> Task instructions
Check each line for the string "follow" and give only the count of lines that have it.

>> START Task input

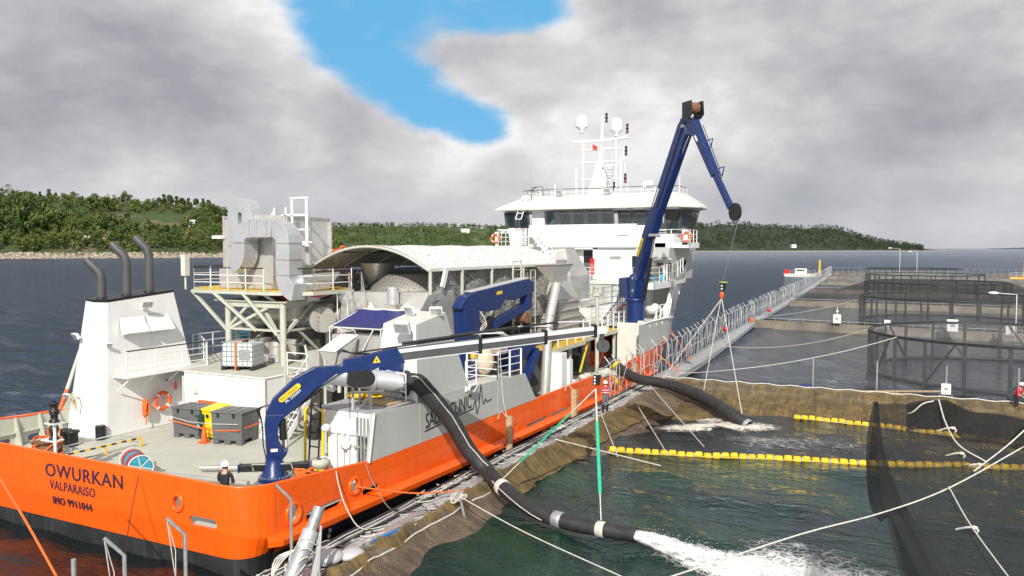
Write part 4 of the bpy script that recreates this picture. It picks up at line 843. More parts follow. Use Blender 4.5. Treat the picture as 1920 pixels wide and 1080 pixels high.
# ---------------------------------------------------------------- fan and duct tower on the raised deck
tw = thing('duct_tower', 'steel duct and filter tower standing on cream lattice legs behind the bins', 'tower', (-28, 30, 3.53))
tx0, tx1, ty0, ty1 = -29.4, -25.95, 28.3, 31.5
for x in (tx0, tx1):
    for y in (ty0, ty1): MB().cyl((x, y, 3.53), (x, y, 6.5), .15, .15, 12).build('leg', M['cream'], tw)
b_ = MB()
for a, b in (((tx0, ty0, 5.15), (tx1, ty0, 5.15)), ((tx1, ty0, 5.15), (tx1, ty1, 5.15)), ((tx0, ty0, 5.15), (tx0, ty1, 5.15)), ((tx0, ty1, 5.15), (tx1, ty1, 5.15))): b_.beam(a, b, .12, .10)
for a, b in (((tx0, ty0, 6.35), (tx1, ty0, 6.35)), ((tx1, ty0, 6.35), (tx1, ty1, 6.35)), ((tx0, ty0, 6.35), (tx0, ty1, 6.35)), ((tx0, ty1, 6.35), (tx1, ty1, 6.35))): b_.beam(a, b, .2, .26)
b_.build('ring_beam', M['cream'], tw)
def brace(a, b, w_=.13): MB().beam(a, b, w_, w_).build('brace', M['cream'], tw)
brace((-31.6, ty0 - .2, 6.95), (tx0, ty0, 5.0)); brace((-29.9, ty0 - .5, 6.95), (-27.6, ty0, 5.1)); brace((-28.0, ty0 - .5, 6.95), (-26.3, ty0, 4.95)); brace((tx0, ty0, 5.2), (-28.1, ty0, 6.3)); brace((tx0 + .1, ty0, 5.15), (-26.8, ty0, 6.25))
brace((tx1, ty0, 4.95), (tx1 + .1, ty0 + 1.9, 6.3)); brace((tx1, ty1, 5.2), (tx1, ty1 - 1.4, 6.3)); brace((tx1 - .05, ty0, 6.4), (-24.9, ty0 + .6, 7.0)); brace((tx1, ty0 + 1.6, 6.4), (-24.6, 30.6, 7.0)); brace((tx1, ty1, 6.4), (-24.6, 31.4, 7.0)); brace((-27.3, ty0, 6.95), (-26.3, ty0, 6.45)); brace((tx0, ty1, 5.1), (tx0, ty0 + .4, 6.3)); brace((-27.4, ty0 + .2, 6.3), (-26.0, ty0, 4.6))
for a, b in (((-29.3, 31.4, 5.2), (-27.6, 31.4, 6.4)), ((-26.0, 31.4, 5.2), (-27.6, 31.4, 6.4)), ((-29.3, 31.4, 3.6), (-27.6, 31.4, 5.1)), ((-29.4, 28.4, 3.6), (-29.4, 31.4, 5.1)), ((-26, 31.3, 3.6), (-26, 29.4, 5.1)), ((-29.4, 31.4, 5.15), (-31.5, 31.4, 6.9))): brace(a, b, .1)
for x, y, r_ in ((-30.0, 32.2, .06), (-29.0, 32.0, .09), (-27.9, 32.2, .06), (-27.2, 31.9, .11), (-26.2, 32.2, .07)): MB().cyl((x, y, 3.5), (x, y, 7.0), r_, r_, 8).build('riser_pipe', M['steel'], tw)
MB().tube([(-30.6, 29.3, 3.55), (-30.6, 29.3, 5.4), (-29.8, 29.3, 5.7), (-28.4, 29.5, 5.4)], .05, 8).tube([(-28.6, 30.3, 4.3), (-26.4, 30.3, 4.3), (-26.2, 30.3, 3.6)], .1, 10).build('pipework', M['dullsteel'], tw)
for x, y in ((-28.9, 30.4), (-27.3, 30.6)): MB().cyl((x, y, 3.53), (x, y, 4.5), .4, .4, 16).build('pressure_vessel', M['dullsteel'], tw)
MB().box(-30.1, -25.6, 28.1, 32.0, 6.48, 6.53).build('mid_platform', M['cream'], tw)
ux0, ux1, uy0, uy1 = -32.9, -24.7, 27.7, 35.0
up_ = MB(); up_.plate([(ux0 - .3, 29.6), (-31.3, uy0 + .2), (-26.2, uy0), (-24.4, 28.6), (-24.2, 31.4), (-26.5, 33.4), (ux0, 33.4)], [], lambda a, b, d_: (a, b, 7.0 - d_), .16); up_.build('upper_platform', M['cream'], tw)
MB().plate([(ux0 - .1, 29.7), (-31.2, uy0 + .4), (-26.2, uy0 + .2), (-24.7, 28.8), (-24.5, 31.3), (-26.6, 33.2), (ux0, 33.2)], [], lambda a, b, d_: (a, b, 7.03 - d_), .02).build('platform_grating', M['grate'], tw)
railing([(ux0 - .25, 33, 7.03), (ux0 - .25, 29.6, 7.03), (-31.3, uy0 + .25, 7.03), (-26.6, uy0 + .08, 7.03)], 1.05, 2, 1.25, tw, top='black')
railing([(-25.3, 28.1, 7.03), (-24.45, 28.7, 7.03), (-24.3, 31.3, 7.03)], 1.05, 2, 1.5, tw, top='black')
lb = MB(); lb.box(-33.5, -33.2, 29.1, 29.4, 7.6, 8.7); lb.tube([(-33.35, 29.25, 6.9), (-33.35, 29.25, 7.7)], .05, 6); lb.build('loudspeaker_box', M['offwhite'], tw)
for x, y, z, r_, h_ in ((-27.6, 31.0, 6.5, .48, .52), (-25.6, 29.9, 5.15 + 1.35, .42, .55)): MB().cyl((x, y, z), (x, y, z + h_), r_, r_, 18).build('vessel', M['steel'], tw)
MB().cyl((-26.4, 29.6, 5.55), (-26.4, 29.6, 6.6), .5, .5, 20).build('vessel', M['dullsteel'], tw)
pz = MB(); pz.cyl((-29.6, 30.6, 5.85), (-25.0, 30.6, 5.85), .5, .5, 20); pz.build('cross_duct', M['steel'], tw)
fl = MB(); fl.cyl((-25.02, 29.95, 5.6), (-24.9, 29.85, 5.6), .62, .62, 24)
for k in range(18): a = k / 18 * 6.283; fl.cyl((-24.92, 29.86 + .54 * math.cos(a), 5.6 + .54 * math.sin(a)), (-24.85, 29.82 + .54 * math.cos(a), 5.6 + .54 * math.sin(a)), .03, .03, 5)
fl.build('blind_flange', M['dullsteel'], tw)
for k, x in enumerate((-24.6, -24.2, -23.6)): MB().cyl((x, 31.3 + k * .1, 5.7), (x + .12, 31.35 + k * .1, 5.7), .6, .6, 22).build('pipe_flange', M['blue' if k == 2 else 'dullsteel'], tw)
MB().cyl((-25.0, 31.2, 5.7), (-23.2, 31.6, 5.7), .5, .5, 20).build('cross_duct', M['dullsteel'], tw)
MB().cyl((-27.2, 29.2, 3.55), (-27.2, 29.2, 4.3), .42, .32, 18).ball((-27.2, 29.2, 4.3), .34, 14, 6).build('pump_housing', M['dullsteel'], tw)
for x, y in ((-26.6, 30.9), (-28.0, 31.4), (-30.2, 31.4)): MB().box(x - .5, x + .5, y - .4, y + .6, 3.53, 5.0).build('electrical_cabinet', M['tankgrey'], tw)
for x in (-29.1, -27.9): MB().box(x - .35, x + .3, 29.6, 30.0, 6.53, 6.93).build('white_tote', M['white'], tw)
for x in (-27.4, -26.6): MB().ball((x, 29.1, 6.6), .28, 10, 6, (1, .6, .5)).build('red_valve_wheel', M['red'], tw)
MB().ball((-24.9, 29.4, 6.85), .5, 10, 6, (1.1, .4, .3)).build('red_tarpaulin', M['red'], tw)
fb = MB(); fb.box(-31.1, -27.1, 29.8, 33.1, 7.05, 10.6); fbo = fb.build('filter_housing', M['steel'], tw, bevel=.02)
for x in (-31.1, -29.9, -28.3, -27.1): MB().box(x - .05, x + .05, 29.7, 29.8, 7.05, 10.65).build('stiffener', M['steel'], fbo)
for y in (29.85, 31.4, 33.1): MB().box(-27.1, -26.98, y - .06, y + .06, 7.05, 10.6).build('stiffener', M['steel'], fbo)
for z in (10.55,): MB().box(-27.1, -27.0, 29.8, 33.1, z, z + .06).box(-31.15, -27.05, 29.72, 29.8, z, z + .07).build('stiffener', M['steel'], fbo)
MB().frustum([(-29.2, 29.0, 10.0), (-27.3, 29.0, 10.0), (-27.1, 30.2, 10.0), (-29.2, 30.2, 10.0)], [(-29.0, 29.0, 10.6), (-27.6, 29.0, 10.6), (-27.1, 30.2, 10.6), (-29.2, 30.2, 10.6)]).build('roof_cowl', M['steel'], fbo)
MB().add([(-28.0, 29.7, 10.55), (-27.6, 29.7, 10.55), (-27.65, 29.7, 11.05), (-28.0, 30.0, 10.55), (-27.6, 30.0, 10.55)], [(0, 1, 2), (0, 2, 3), (1, 4, 2), (3, 4, 2)]).build('lifting_fin', M['steel'], fbo)
MB().box(-30.6, -28.0, 28.9, 29.9, 7.05, 8.0).box(-28.3, -27.0, 28.8, 29.9, 7.05, 9.9).build('fan_casing', M['steel'], tw, bevel=.02)
MB().box(-27.0, -26.95, 30.1, 30.35, 7.9, 8.6).build('dark_grille', M['black'], tw)
def duct(path, wdir, w_, d_, m, parent, nseam=0):
    """rectangular duct swept along path in the plane normal to wdir; w_ along wdir, d_ across"""
    mb_ = MB(); P = [Vector(p) for p in path]; wv = Vector(wdir).normalized() * w_ / 2; rings = []
    for i, p in enumerate(P):
        a = P[max(0, i - 1)]; b = P[min(len(P) - 1, i + 1)]; dd = (b - a).normalized(); nn = dd.cross(wv.normalized()) * d_ / 2
        rings.append([p - wv - nn, p + wv - nn, p + wv + nn, p - wv + nn])
    vs = [x for r_ in rings for x in r_]; fs = [(3, 2, 1, 0)]
    for i in range(len(P) - 1):
        for k in range(4): k2 = (k + 1) % 4; fs.append((i * 4 + k, i * 4 + k2, i * 4 + 4 + k2, i * 4 + 4 + k))
    fs.append(tuple(len(vs) - 4 + k for k in range(4))); mb_.add(vs, fs); o_ = mb_.build('duct', M[m], parent, bevel=.015)
    return o_
def elbow(c, r, a0, a1, plane, n=7):
    """points of an arc in xz ('x') or yz ('y') plane"""
    out = []
    for k in range(n + 1):
        a = R(a0 + (a1 - a0) * k / n); out.append((c[0] + r * math.cos(a), c[1], c[2] + r * math.sin(a)) if plane == 'x' else (c[0], c[1] + r * math.cos(a), c[2] + r * math.sin(a)))
    return out
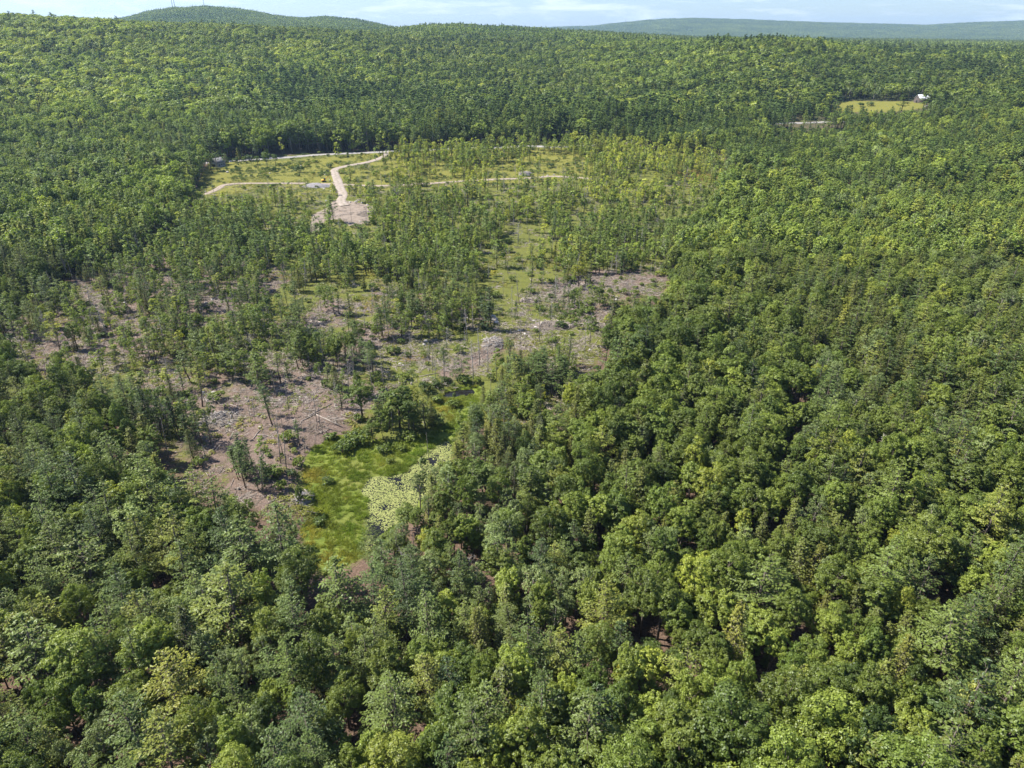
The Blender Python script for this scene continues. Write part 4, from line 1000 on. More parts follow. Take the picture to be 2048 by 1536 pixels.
# the thinned land
def fl_at(bx, by):
    return inside(np.array([(388, 395), (404, 345), (425, 325), (560, 322), (780, 303), (790, 320), (700, 335), (670, 372), (540, 380), (440, 390)], float), bx, by)
def thinned():
    X, Y = jgrid(130, 760, 4.0, seed=11)
    r = np.random.default_rng(12)
    G = GH(X, Y)
    bx, by, _ = proj(X, Y, G)
    zc = np.array(Z_CLEAR, float)
    ok = inside(zc, bx, by)
    h = r.uniform(8, 14.5, len(X)) * np.interp(by, [290, 400, 520, 700], [1.2, 1.1, .95, .95])
    dens = np.interp(by, [420, 500], [.20, .52])
    for (a, b, c, d, s) in [(480, 470, 160, 60, .45), (700, 520, 240, 60, .42), (860, 440, 120, 40, .25), (560, 400, 120, 22, .22), (1180, 490, 200, 35, .35), (1290, 360, 120, 50, .04), (1000, 400, 250, 30, .04), (1040, 358, 90, 14, -.2), (1010, 560, 70, 40, -.2), (220, 640, 200, 70, .22),
                            (300, 720, 120, 40, .1), (650, 720, 60, 60, .3), (1120, 780, 70, 45, .45), (1000, 800, 60, 50, .4), (880, 620, 60, 40, .2), (560, 810, 110, 60, -.3), (560, 345, 170, 22, -.34), (1090, 610, 120, 45, -.28),
                            (830, 690, 90, 30, -.2), (950, 318, 190, 18, .30), (1200, 330, 80, 30, .2), (920, 545, 60, 30, .15), (1320, 430, 90, 50, .3), (1340, 296, 100, 12, .4), (880, 470, 80, 40, .2), (380, 520, 180, 50, .3), (150, 600, 150, 40, .25), (640, 560, 200, 40, .25), (440, 690, 150, 40, .45), (620, 740, 60, 40, .3), (760, 640, 120, 40, .2), (880, 610, 50, 40, .4), (540, 640, 60, 30, .3)]:
        dens = dens + s * np.exp(-((bx - a) / c) ** 2 - ((by - b) / d) ** 2)
    clump = fbm(X / 13, Y / 13, 141, 3)
    dens = dens * np.clip(.5 + (clump - .42) * 5, .08, 2.0)
    ok &= r.random(len(X)) < dens
    ok &= ~road_hit(X, Y, 1) & ~gap_hit(X, Y, h, .35) & ~hand_hit(X, Y, 1.6)
    ok &= ~(sdist(W['marsh'], X, Y) > -1.5) & ~inside(np.array(Z_YARD, float), bx, by)
    fl = inside(np.array([(388, 395), (404, 345), (425, 325), (560, 322), (780, 303), (790, 320), (700, 335), (670, 372), (540, 380), (440, 390)], float), bx, by)
    ok &= ~(fl & (r.random(len(X)) < .9))
    X, Y, h, bx, by = X[ok], Y[ok], h[ok], bx[ok], by[ok]
    n = len(X)
    u = r.random(n)
    far = sstep(470, 380, by)
    isS = u < (.36 - .16 * far)
    isL = ~isS & (u < .80)
    isH = ~isS & ~isL & (u < .93)
    isB = ~isS & ~isL & ~isH
    tone = np.clip(.50 + .26 * far + r.normal(0, .16, n) + .4 * (fbm(X / 40, Y / 40, 151, 2) - .5), .02, .90)
    put('slender_pine', X[isS], Y[isS], h[isS] * 1.05, np.clip(tone[isS] + .02, 0, .80), r.uniform(.85, 1.2, isS.sum()), r.uniform(.8, 1.6, isS.sum()))
    put('slender_leafy_tree', X[isL], Y[isL], h[isL] * .9, tone[isL], r.uniform(.9, 1.25, isL.sum()), r.uniform(1.0, 1.65, isL.sum()))
    put('hemlock_tree', X[isH], Y[isH], h[isH] * .7, np.clip(tone[isH], 0, .7), None, r.uniform(.8, 1.1, isH.sum()))
    put('broadleaf_tree', X[isB], Y[isB], h[isB] * .75, tone[isB], None, r.uniform(.9, 1.2, isB.sum()))
    # snags and bare stems
    X, Y = jgrid(140, 560, 10, seed=15)
    bx, by, _ = proj(X, Y, GH(X, Y))
    ok = inside(zc, bx, by) & (r.random(len(X)) < .6) & ~road_hit(X, Y, 1) & (sdist(W['marsh'], X, Y) < -1) & ~inside(np.array(Z_YARD, float), bx, by) & ~fl_at(bx, by)
    X, Y = X[ok], Y[ok]; q = r.random(len(X)) < .35
    put('dead_tree', X[q], Y[q], r.uniform(6, 11, q.sum()), .5, None, r.uniform(.5, .9, q.sum()))
    q = ~q
    put('bare_trunk', X[q], Y[q], r.uniform(6, 13, q.sum()), .5, None, r.uniform(.6, 1.1, q.sum()))
    # bushes
    X, Y = jgrid(130, 740, 4.2, seed=13)
    bx, by, _ = proj(X, Y, GH(X, Y))
    s = sdist(W['marsh'], X, Y)
    ok = inside(zc, bx, by) & (r.random(len(X)) < np.clip((fbm(X / 12, Y / 12, 161, 3) - .45) * 2.0, .03, .5) + .10 * ((s > -5) & (s < 0))) & (s < -.3) & ~road_hit(X, Y, .5) & ~inside(np.array(Z_YARD, float), bx, by)
    big = ((bx - 560) / 125) ** 2 + ((by - 815) / 62) ** 2 < 1
    ok &= ~(big & (r.random(len(X)) < .85))
    put('shrub', X[ok], Y[ok], r.uniform(.9, 2.6, ok.sum()), np.clip(r.normal(.42, .2, ok.sum()), 0, 1), None, r.uniform(.8, 1.5, ok.sum()))
    for (px, py, hh, tn) in [(700, 893, 3.2, .3), (722, 885, 3.4, .3), (685, 905, 2.6, .3), (655, 968, 1.6, .25), (640, 1045, 1.8, .25), (770, 905, 2.2, .35), (820, 880, 2.4, .5), (860, 835, 2.6, .45), (880, 805, 2.6, .5), (905, 815, 2.4, .4), (800, 900, 1.8, .5), (780, 925, 1.2, .6),
                             (900, 388, 2.5, .1), (1100, 335, 3.5, .1), (545, 343, 4, .2), (600, 345, 4.5, .2), (660, 335, 3.5, .1), (450, 330, 4, .1), (500, 322, 4.5, .1), (470, 325, 4.5, .15), (1720, 214, 5, .1), (1700, 216, 4, .1), (1740, 212, 4.5, .1)]:
        x, y, _ = P(px, py)
        put('shrub', [x], [y], [hh], [tn], wide=[1.2], hand=True)
thinned()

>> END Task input

> Correct response
2